Landlords know that the single most important factor in determining how much rent tenants will pay for an apartment is the number of bedrooms. Back in the days when tenants found apartments through local rental agencies, landlords couldn't get away with bedroom inflation. Landlords who deliberately overstated the number of bedrooms in their listings got blacklisted. The rental agencies are now gone. Today, everybody goes to the internet to find apartments. Unfortunately, Craigslist and other internet listing sites do not verify the information in their listings, and landlords know it. As a result, a lot of rental ads inflate the number of bedrooms.

Here are some tell-tale clues that a landlord is inflating the number of bedrooms in his listing:

  • "This is a 3 bedroom apartment, or 2 bedrooms with a living room." In other words, the landlord is counting the living room as a bedroom in order to make his 2 bedroom apartment look like a 3 bedroom apartment. Some landlords count dining rooms, attics, unfinished basements, garages, and even storage sheds as bedrooms.

  • "Could be 2 bedrooms." This means that there are less than 2 bedrooms. It could be 1 bedroom with an area someplace in the apartment that someone could sleep in. It could mean that the apartment has 1 bedroom and space for a sofabed in the living room.

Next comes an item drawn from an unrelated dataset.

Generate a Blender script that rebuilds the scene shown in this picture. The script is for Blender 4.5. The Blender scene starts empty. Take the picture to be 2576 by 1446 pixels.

The one thing you can be sure of is that 'could be' means 'isn't.'

  • If it sounds too god to be true, it probably isn't. When the rent seems like a giveaway, it usually turns out that the landlord has inflated the number of bedrooms.

    Bedroom inflation is a form of bait-and-switch advertising. The purpose of bedroom inflation is to get people to come and see an apartment who would not have come if they had known the truth. I don't play this game. Most landlords accurately describe their apartments. Bedroom inflation is unethical, but from a purely practical standpoint, it's ineffective. A prospective tenant will find out that he has been conned as soon as he inspects the apartment and sees that there aren't as many bedrooms as advertised. That just makes people angry. The goal of a rational landlord with a vacant apartment is to rent the place. The goal is not to get people to come over, see the apartment, and then walk out in a huff.